Alder był wybitnym uczonym. Napisał ponad 170 prac naukowych, z czego ponad 150 poświęconych syntezie dienowej. Za życia wyróżniano go tytułami doktora honorowego różnych uczelni. Wybitny chemik zmarł 20 czerwca 1958 roku, w wieku 56 lat. Został pochowany na Deutzer Friedhof w Kolonii-Poll. W 2018 roku, ku jego pamięci postanowiono, że podlegająca ustawie dekomunizacyjnej ulica Józefa Maronia w Chorzowie będzie nosiła jego imię. Istniał także pomysł aby chemik znalazł się w Panteonie Górnośląskim – miejscu kultury, upamiętniającym w formie multimedialnej ważne dla historii regionu postaci. Przemysław Badura, specjalista do spraw merytorycznych Panteonu Górnośląskiego uznał jednak, iż fakt, że Kurt Alder urodził się w obecnym Chorzowie i spędził w nim pierwsze dwadzieścia lat swojego życia nie jest do końca wystarczające aby ten znalazł swoje miejsce na ekspozycji. Mówił, że w Panteonie chciano uhonorować osoby, które żyły, pracowały i zrobiły coś dla Górnego Śląska. Uznano także, że sam fakt urodzenia na tych terenach to za mało, oczywiście z całym szacunkiem dla twórczości i osiągnięć wybitnego naukowca.
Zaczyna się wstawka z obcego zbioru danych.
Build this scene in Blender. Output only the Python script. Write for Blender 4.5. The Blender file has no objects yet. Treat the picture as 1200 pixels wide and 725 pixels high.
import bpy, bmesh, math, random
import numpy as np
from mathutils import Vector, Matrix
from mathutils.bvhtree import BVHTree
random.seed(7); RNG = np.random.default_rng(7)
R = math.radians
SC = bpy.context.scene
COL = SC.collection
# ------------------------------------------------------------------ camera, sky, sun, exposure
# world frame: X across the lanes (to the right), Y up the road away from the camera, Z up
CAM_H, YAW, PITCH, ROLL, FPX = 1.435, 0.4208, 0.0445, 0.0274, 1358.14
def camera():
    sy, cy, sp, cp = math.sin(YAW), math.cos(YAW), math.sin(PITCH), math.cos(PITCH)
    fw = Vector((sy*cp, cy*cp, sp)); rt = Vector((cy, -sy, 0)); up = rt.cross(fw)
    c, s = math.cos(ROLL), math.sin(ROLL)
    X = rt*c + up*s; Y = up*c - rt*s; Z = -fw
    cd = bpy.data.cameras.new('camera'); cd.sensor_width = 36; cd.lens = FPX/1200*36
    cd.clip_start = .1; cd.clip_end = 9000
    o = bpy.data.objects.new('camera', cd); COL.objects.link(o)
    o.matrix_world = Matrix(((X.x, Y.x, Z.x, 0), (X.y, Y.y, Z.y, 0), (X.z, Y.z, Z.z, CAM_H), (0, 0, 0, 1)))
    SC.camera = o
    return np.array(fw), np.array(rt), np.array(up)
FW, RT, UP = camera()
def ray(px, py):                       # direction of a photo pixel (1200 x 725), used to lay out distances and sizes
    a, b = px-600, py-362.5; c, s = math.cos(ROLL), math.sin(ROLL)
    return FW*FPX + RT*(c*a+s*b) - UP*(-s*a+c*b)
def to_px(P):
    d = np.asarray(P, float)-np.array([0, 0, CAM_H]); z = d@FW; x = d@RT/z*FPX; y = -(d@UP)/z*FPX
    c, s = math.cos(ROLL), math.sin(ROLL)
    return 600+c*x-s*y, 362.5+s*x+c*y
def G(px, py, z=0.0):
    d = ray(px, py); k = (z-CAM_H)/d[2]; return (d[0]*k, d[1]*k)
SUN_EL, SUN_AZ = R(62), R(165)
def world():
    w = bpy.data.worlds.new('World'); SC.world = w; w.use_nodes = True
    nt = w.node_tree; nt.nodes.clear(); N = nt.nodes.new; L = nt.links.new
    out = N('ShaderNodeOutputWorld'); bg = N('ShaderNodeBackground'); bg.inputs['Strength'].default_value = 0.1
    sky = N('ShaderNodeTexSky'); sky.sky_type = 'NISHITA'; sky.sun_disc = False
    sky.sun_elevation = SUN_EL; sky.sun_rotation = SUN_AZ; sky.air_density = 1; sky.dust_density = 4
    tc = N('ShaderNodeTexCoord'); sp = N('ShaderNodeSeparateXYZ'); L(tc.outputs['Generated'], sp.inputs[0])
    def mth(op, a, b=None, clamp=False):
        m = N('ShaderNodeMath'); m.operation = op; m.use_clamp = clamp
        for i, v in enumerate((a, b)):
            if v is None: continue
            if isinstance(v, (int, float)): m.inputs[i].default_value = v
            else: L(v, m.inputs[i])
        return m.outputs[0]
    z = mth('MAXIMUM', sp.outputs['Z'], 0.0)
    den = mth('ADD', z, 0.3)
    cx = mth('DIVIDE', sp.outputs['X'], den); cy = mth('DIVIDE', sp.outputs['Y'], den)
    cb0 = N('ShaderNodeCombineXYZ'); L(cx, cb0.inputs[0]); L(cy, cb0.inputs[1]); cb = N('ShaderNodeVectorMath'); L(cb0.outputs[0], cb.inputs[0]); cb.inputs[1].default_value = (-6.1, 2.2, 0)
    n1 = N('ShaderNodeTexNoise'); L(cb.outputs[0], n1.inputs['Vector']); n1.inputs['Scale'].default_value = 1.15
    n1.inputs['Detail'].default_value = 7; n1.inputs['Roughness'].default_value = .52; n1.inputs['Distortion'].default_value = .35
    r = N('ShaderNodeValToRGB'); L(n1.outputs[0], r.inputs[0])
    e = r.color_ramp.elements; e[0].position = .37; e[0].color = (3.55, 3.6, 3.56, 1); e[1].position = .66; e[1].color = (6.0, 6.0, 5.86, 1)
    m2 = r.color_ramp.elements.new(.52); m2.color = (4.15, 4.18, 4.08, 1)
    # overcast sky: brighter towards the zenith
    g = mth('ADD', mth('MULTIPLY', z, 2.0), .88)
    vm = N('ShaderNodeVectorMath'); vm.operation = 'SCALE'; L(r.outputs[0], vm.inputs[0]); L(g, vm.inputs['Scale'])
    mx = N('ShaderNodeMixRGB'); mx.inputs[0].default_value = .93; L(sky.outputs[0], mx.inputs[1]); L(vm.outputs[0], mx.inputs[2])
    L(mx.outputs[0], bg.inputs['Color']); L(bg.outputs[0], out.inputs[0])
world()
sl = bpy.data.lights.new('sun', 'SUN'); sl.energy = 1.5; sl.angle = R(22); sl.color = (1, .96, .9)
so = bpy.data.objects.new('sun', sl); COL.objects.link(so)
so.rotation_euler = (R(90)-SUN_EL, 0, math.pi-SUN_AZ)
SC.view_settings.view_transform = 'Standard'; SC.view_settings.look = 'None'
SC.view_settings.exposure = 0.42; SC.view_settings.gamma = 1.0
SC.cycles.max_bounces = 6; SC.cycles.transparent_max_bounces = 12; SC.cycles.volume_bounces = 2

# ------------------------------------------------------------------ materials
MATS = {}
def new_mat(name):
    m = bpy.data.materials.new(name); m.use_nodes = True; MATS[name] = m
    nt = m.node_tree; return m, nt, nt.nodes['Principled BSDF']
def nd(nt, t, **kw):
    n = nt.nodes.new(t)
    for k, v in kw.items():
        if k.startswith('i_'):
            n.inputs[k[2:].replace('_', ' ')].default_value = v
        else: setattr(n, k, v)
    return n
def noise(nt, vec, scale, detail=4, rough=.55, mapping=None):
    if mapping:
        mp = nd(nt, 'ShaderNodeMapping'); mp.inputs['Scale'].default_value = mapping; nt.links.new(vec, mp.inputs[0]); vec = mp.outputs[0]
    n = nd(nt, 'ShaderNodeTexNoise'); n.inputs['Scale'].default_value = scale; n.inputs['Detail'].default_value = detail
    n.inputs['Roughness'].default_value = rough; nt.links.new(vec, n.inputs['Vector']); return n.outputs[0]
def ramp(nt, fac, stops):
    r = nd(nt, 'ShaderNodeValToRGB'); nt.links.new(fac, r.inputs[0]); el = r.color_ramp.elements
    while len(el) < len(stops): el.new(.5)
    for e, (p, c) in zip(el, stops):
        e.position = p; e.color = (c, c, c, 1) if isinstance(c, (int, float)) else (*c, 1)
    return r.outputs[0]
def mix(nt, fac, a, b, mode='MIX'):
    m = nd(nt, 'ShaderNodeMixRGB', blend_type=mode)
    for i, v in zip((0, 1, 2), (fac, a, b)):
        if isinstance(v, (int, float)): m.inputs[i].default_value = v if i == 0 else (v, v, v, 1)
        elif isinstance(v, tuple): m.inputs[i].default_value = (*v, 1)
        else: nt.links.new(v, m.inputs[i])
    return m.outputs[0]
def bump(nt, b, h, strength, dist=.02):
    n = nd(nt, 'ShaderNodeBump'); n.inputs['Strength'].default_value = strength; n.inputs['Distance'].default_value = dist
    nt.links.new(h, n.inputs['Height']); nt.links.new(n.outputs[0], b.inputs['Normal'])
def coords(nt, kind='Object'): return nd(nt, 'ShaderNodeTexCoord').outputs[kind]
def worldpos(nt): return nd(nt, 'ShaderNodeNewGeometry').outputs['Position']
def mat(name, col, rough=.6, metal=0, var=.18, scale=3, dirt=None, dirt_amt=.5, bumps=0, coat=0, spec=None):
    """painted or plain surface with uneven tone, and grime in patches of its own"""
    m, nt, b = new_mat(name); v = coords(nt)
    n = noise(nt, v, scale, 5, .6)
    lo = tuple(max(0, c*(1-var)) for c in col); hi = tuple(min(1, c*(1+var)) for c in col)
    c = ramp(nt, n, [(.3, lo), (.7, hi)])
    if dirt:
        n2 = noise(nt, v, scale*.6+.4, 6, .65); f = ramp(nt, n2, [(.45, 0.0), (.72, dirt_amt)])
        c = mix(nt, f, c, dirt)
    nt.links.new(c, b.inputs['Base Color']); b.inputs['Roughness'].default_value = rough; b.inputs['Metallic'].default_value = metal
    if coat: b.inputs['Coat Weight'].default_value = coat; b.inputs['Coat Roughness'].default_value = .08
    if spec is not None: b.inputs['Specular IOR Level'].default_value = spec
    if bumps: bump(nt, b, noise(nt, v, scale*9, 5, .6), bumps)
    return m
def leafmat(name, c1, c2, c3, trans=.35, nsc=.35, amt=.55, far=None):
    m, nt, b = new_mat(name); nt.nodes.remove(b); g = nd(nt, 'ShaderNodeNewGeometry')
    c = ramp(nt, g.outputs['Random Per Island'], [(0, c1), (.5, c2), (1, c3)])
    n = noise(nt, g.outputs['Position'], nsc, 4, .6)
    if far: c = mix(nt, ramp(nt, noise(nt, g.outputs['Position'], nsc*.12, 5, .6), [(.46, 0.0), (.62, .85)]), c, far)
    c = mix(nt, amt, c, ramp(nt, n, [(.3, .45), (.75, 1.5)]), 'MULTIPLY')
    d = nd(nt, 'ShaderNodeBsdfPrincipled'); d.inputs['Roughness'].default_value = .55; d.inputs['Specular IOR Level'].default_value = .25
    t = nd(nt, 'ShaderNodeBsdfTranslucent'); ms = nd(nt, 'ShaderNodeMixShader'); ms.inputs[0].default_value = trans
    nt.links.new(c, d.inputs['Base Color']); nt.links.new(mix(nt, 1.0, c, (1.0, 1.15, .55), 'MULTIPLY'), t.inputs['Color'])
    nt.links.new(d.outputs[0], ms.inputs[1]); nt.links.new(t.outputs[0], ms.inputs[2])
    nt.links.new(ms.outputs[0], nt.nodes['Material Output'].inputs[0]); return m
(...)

Mówi się, że chorzowski chemik jest dla Ślązaków tym, kim Maria Skłodowska-Curie jest dla Polaków. Jak jednak wiadomo, kwestia polskości Kurta Aldera pozostaje tylko i wyłącznie w jego korzeniach, albowiem na liście polskich noblistów brak jest jego nazwiska. Niemniej jednak Ślązakom robi się pewnie ciepło na sercu z myślą, że przed ponad siedemdziesięciu laty ktoś z ich lokalnego podwórka otrzymał nagrodę, i to nie byle jaką.